照葉樹は、今が若葉のとき、花開くときなのだろう。タブノキが赤みがかった葉を広げ、クスノキが黄色い粒々の花=写真=をつける。落葉広葉樹とはまた違った、静かで地味ないのちの循環だ。
燃えるような紅葉にはならない。心がときめくような花にもならない。落葉広葉樹林帯で生まれ育った人間は、照葉樹林帯の木々の芽吹きと開花が少し物足りない。
それでも、木々の生きる時間は蓄積されて年輪になる。人間の生きる時間は矢のように過ぎて戻らない。いわき地域学會顧問の鈴木一さん(漢文=92歳)、柳沢一郎さん(地学=93歳)が先日、相次いで亡くなった。同じ日に葬式が行われた。通夜をはしごした。

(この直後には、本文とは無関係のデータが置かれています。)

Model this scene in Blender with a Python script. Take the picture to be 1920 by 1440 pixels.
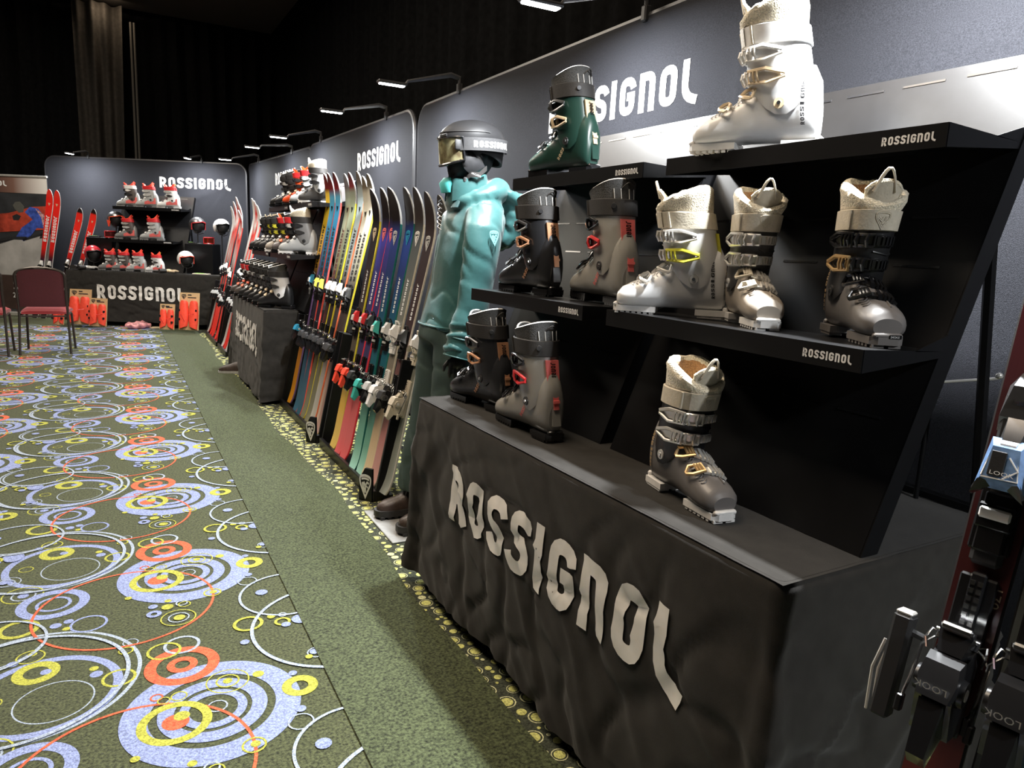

お二人とは30年の年の差がある。教え子でもない。が、主にアフターファイブでいわき地域学會に関係し、柳沢さんとはさらに恩師の故中柴光泰さんを囲む「中柴塾」で一緒だった。柳沢さんは塾頭、私はしんがりの塾生。
お二人の思い出にひたっていたところへ、テレビが「ヒゲの殿下」こと、三笠宮寬仁さまの逝去を伝えた。
殿下は昭和47(1972)年7月、いわきを訪れ、湯本温泉に一泊したあと、小名浜・三崎公園から小名浜港と工場群を眺め、公害対策センター(現・環境監視センター)を訪ねた。そのあと、内郷の馬場児童館を見学し、平市民会館で青少年団体リーダーと、すぐ近くの勤労青少年ホームで利用者代表と懇談した。殿下は、そのとき26歳。
勤労青少年ホームでの懇談会を取材した。新聞社に入って2年目。その記事を若者向けのページに掲載した。いわき総合図書館できのう(6月8日)、中身を確認した。
「皇族に対するあなた方の考えを聞かせてほしい。皇族には戸籍も、選挙権もない。あなた方がうらやましい」。出席した17~25歳の若者にはいきなりの重い問いだったようだ。懇談は終始、殿下のペースで、若者はすっかり聞く側に回った。
「選挙権を持っている若者があまりにも日本に対して無関心すぎる」「英国人は王室に対して子供のうちからちゃんとした考えを持っているのに比べ、日本人はそうでもない」。殿下の言葉は率直で、真摯だった。その姿勢を貫かれた一生だった、と40年たった今、つくづく思う。